**Brief:**
From the material below, list every line containing "that".

**Material to process:**

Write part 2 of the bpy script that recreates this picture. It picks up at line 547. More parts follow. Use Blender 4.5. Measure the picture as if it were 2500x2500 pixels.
==
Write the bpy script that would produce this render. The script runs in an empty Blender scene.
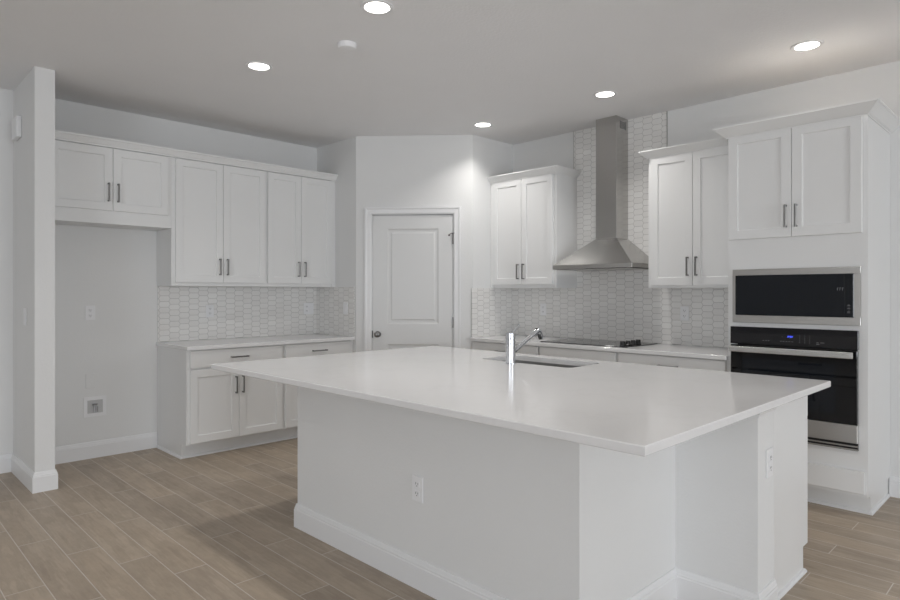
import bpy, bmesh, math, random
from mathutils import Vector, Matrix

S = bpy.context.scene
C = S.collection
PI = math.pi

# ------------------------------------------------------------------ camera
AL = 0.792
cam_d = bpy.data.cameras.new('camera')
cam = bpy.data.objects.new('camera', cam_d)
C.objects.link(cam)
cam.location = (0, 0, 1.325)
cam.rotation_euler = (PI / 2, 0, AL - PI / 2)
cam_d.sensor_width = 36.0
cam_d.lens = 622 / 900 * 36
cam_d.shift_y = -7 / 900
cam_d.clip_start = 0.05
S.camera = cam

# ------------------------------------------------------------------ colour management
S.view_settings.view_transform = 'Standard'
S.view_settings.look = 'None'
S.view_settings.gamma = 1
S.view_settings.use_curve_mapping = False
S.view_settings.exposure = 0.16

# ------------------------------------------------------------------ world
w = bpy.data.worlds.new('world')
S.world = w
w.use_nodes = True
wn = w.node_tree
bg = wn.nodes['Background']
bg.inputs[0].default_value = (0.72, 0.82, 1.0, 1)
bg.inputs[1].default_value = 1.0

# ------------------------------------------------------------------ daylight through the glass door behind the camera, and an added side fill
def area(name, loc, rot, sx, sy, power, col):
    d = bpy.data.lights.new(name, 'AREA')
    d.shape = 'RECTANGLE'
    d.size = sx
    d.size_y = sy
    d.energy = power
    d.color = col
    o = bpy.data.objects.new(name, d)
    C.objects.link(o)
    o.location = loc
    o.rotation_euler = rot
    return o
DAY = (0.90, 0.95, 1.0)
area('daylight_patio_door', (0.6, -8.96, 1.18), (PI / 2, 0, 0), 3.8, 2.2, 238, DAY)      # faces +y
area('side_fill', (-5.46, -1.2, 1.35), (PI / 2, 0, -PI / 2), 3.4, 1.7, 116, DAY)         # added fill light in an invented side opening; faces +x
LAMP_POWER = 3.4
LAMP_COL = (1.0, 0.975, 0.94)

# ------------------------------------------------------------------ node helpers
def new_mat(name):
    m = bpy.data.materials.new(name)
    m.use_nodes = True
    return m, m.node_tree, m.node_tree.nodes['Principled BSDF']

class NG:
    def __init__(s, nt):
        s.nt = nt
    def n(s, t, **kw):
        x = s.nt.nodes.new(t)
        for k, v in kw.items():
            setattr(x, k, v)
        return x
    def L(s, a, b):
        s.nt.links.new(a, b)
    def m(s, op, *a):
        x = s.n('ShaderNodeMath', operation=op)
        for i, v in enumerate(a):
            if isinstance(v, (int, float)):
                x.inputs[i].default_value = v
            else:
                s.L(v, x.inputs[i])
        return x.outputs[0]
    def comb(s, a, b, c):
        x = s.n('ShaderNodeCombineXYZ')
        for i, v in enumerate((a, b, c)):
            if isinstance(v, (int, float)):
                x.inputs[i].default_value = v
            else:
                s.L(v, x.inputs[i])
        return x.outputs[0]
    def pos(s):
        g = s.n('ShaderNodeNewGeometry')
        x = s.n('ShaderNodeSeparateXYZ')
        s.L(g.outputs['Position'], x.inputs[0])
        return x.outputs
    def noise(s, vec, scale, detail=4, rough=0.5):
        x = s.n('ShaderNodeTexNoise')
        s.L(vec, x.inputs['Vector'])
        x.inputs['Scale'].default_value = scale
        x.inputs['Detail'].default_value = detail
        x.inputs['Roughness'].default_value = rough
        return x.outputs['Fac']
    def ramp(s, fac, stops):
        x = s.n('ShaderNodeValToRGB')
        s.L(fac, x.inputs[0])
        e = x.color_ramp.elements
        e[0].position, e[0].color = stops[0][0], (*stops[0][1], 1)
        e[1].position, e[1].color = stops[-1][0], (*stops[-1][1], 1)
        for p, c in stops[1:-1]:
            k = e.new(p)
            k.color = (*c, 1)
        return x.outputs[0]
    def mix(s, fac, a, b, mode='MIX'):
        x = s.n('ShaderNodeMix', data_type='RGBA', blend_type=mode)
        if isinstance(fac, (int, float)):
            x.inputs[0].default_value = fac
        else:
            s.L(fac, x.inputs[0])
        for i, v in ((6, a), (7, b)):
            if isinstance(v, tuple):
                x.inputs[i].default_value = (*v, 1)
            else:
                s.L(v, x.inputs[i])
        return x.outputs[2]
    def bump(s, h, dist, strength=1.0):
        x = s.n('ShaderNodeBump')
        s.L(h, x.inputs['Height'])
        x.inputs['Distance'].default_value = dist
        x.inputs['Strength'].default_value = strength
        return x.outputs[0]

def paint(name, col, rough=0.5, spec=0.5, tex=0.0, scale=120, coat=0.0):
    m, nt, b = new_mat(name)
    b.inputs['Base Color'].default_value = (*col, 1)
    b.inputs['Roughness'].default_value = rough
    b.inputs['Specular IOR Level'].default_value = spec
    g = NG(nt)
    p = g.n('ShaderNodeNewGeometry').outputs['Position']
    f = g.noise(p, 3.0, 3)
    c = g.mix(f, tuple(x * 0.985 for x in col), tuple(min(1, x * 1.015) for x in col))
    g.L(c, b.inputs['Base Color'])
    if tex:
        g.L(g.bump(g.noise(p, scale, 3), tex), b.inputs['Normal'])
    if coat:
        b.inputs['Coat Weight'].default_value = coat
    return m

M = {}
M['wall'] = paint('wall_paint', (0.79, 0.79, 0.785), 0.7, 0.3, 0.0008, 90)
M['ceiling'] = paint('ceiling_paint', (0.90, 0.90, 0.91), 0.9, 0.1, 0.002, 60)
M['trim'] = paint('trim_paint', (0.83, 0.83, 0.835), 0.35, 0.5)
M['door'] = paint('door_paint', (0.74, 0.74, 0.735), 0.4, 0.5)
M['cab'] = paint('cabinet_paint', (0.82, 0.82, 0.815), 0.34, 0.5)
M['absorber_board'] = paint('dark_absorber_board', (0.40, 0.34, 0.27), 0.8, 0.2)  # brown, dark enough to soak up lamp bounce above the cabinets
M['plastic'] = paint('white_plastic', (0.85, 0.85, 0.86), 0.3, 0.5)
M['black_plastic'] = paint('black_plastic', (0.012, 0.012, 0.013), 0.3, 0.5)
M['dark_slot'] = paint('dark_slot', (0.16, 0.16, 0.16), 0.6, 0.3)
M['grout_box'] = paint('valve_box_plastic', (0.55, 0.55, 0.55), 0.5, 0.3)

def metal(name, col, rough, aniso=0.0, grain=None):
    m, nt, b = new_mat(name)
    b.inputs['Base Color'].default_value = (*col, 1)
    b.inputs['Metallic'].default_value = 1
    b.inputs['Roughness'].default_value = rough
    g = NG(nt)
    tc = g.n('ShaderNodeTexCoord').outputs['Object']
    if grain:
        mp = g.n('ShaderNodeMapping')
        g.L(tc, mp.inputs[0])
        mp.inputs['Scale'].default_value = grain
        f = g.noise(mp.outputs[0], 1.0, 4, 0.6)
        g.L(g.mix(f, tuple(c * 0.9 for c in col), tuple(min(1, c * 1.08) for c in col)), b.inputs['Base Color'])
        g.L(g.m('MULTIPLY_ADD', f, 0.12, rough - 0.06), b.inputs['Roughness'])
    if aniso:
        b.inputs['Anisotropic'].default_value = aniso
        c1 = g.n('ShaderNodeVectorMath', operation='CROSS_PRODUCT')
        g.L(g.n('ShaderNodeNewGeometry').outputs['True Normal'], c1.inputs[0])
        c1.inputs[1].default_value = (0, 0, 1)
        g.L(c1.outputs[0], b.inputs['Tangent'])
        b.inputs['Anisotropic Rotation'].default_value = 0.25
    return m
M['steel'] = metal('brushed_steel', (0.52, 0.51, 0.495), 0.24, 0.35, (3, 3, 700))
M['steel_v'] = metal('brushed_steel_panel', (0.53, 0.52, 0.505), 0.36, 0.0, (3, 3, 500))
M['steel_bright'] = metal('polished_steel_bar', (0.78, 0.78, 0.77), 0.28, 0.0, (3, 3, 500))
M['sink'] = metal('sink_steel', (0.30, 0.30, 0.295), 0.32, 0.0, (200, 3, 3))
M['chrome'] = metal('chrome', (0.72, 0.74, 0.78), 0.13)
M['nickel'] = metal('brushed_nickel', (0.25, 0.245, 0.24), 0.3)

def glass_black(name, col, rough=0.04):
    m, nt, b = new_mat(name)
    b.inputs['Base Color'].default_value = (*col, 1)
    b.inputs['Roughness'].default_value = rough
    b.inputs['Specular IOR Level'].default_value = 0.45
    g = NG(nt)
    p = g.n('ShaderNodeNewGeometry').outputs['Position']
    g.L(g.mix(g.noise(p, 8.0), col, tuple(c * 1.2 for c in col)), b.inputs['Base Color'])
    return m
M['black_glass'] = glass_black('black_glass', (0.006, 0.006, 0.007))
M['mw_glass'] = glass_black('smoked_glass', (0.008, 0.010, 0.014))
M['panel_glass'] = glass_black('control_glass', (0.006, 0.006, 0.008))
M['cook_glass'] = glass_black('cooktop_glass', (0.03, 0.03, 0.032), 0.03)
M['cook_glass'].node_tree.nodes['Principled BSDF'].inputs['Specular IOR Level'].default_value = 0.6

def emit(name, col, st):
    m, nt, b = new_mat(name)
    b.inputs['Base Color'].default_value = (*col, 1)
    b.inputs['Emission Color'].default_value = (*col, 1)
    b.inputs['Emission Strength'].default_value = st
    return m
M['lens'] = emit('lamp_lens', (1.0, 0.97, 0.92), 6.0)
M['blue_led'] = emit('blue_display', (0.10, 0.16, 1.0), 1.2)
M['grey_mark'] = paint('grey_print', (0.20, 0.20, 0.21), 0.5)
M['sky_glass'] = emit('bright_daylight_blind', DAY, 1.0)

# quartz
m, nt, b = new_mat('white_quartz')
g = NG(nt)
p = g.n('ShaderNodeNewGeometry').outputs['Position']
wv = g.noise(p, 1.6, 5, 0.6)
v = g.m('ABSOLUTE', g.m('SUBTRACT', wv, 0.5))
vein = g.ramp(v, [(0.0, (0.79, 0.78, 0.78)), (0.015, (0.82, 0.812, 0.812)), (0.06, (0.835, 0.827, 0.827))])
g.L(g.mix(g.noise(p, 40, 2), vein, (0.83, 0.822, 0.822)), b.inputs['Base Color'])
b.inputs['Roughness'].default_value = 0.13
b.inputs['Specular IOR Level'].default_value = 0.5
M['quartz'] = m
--
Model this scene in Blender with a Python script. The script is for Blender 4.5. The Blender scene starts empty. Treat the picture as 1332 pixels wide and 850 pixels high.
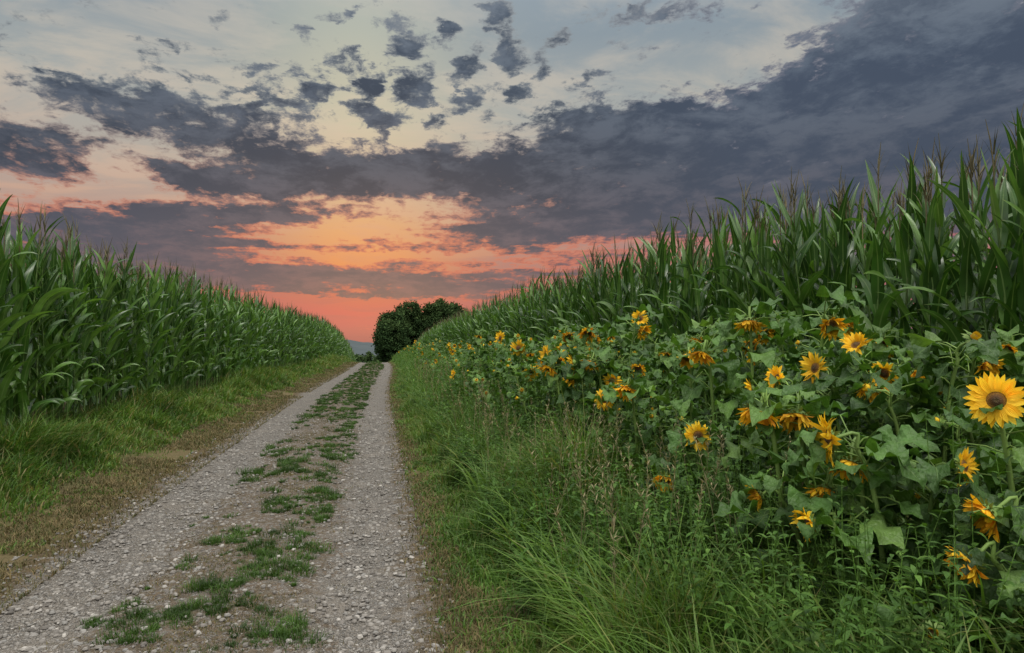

**Exercise output:**
Write part 2 of the bpy script that recreates this picture. It picks up at line 547. More parts follow. Use Blender 4.5. Measure the picture as if it were 2500x2500 pixels.
Write the bpy script that would produce this render. The script runs in an empty Blender scene.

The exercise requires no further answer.